Information about the AAE
AAE and its state affiliates have no collective voice or power to influence change or make positive improvements in public education.
- NEA has 3.2 million members in comparison to AAE’s membership of some 250,000 individuals spread helter skelter around the country.
- AAE is not in a position to influence national or state policy-or to help its members in ways that matter.
- AAE has no in-house staff or expertise to collectively advocate for its members or public schools.
This so-called “professional” organization is deceitful in its claims and actuallyoffers very little in member services and benefits.
- AAE and its affiliates advertise that they offer $2 million in liability insurance coverage. What they don’t tell you is that this is an aggregate amount, not the $1 million per member per occurrence of NEA coverage.

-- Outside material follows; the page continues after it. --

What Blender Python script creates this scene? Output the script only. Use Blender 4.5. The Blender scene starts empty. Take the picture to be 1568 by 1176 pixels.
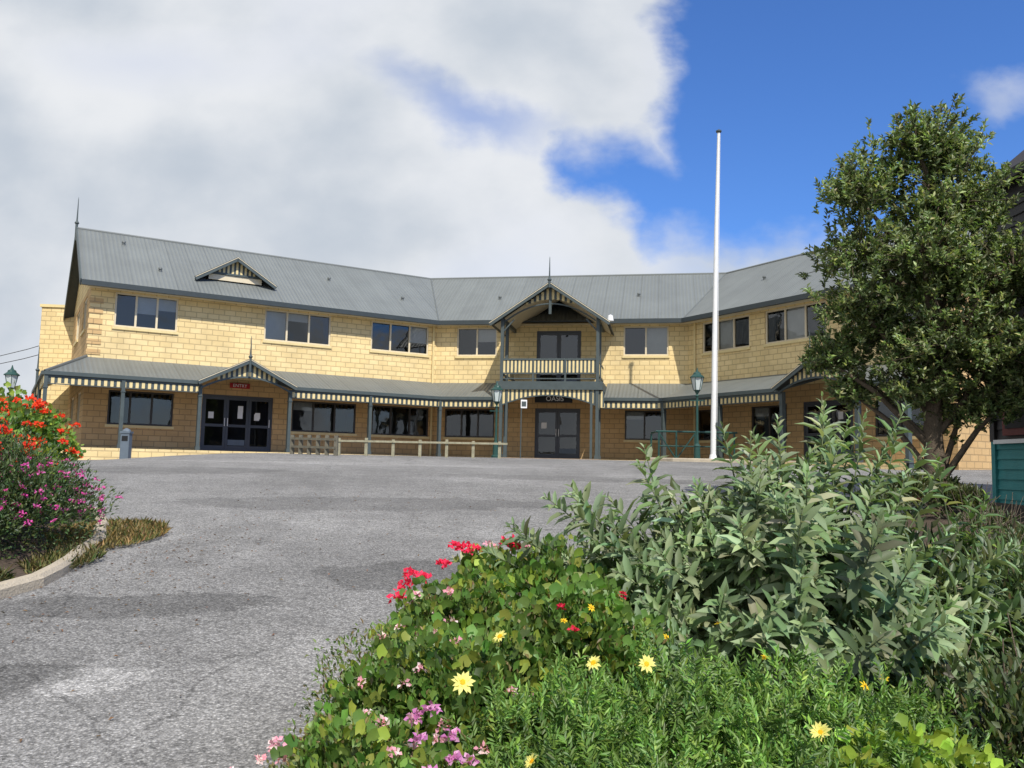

- AAE does not meet member needs. AAE affiliates don’t bargain contracts and have no in-house staff to help with legal problems or other employment issues.
- AAE and its affiliates have lower membership dues, but you’ll have a difficult time getting them to show you where your money goes. Ask for a copy of their budget.
- AAE is out of step with most educators and does not support their interests.
AAE and its affiliates claim to be “professional” at the same time they support ABCTE (American Board for Certification of Teacher Excellence)-also known as the “Any Body Can Teach Exam”-where a person with a bachelor’s degree can pay $500, pass an online test and background check, and they are then deemed an excellent teacher.
- AAE and its affiliates support the fundamentally flawed No Child Left Behind law, a law that labels and punishes schools with a flawed one-size-fits-all accountability system and severely underfunded mandates. Instead, educators support changing the law to one that includes common-sense flexibility and supports educators in implementing programs that improve student learning, reward success, and provide meaningful assistance to schools most in need of help.
- AAE is not an advocate for public schools or public school educators.
AAE is funded by a handful of ultra-right billionaires who finance the campaign to replace America’s public schools with for-profit, private schools that do not have to meet accountability standards.
- AAE and its affiliates have no program, staff or other infrastructure to advance improvements needed in our local schools or to offer personal or professional benefits to its members.
- AAE exists to chip away at NEA membership so that the most powerful organization standing in the way of privatizing public education will be weakened.
- AAE and its affiliates don’t account for where their funding comes from-or where it goes.
- AAE state affiliates are funded by AAE, which in turn receives money from a handful of wealthy Far Right contributors who are also the funders of the voucher movement and other attempt to privatize public education and abolish unions.
- Ask for a copy of AAE’s national budget and the budgets of the state and local affiliates. NEA publishes its full proposed budget before the elected member delegates to each year’s Representative Assembly vote whether to adopt it. Who adopts the local, state, and national budgets of AAE?
Go to the web sites of AAE and its affiliates (www.aaeteachers.org) Read what they say. Follow the links they post. Judge for yourself.
Why would a public school teacher join an organization that promotes vouchers and private schools?
Any educator who is considering joining an AAE affiliate should ask themselves and the AAE representative some key questions.
- Who can I call if I have a problem or question? Call the number to find out how they can help you, and ask where the AAE rep is located. (Often you will be given an 800 number, and the person you are speaking with is far away.) Find out how much the person knows about your local district/situation.
- NEA liability insurance costs about $2 per person. The reason that figure is so low is because there are 2.8 million of us. Their insurance costs about $30 per person. What do they do with the rest of their members’ money? (Budgets are seldom, if ever, shared with their members.)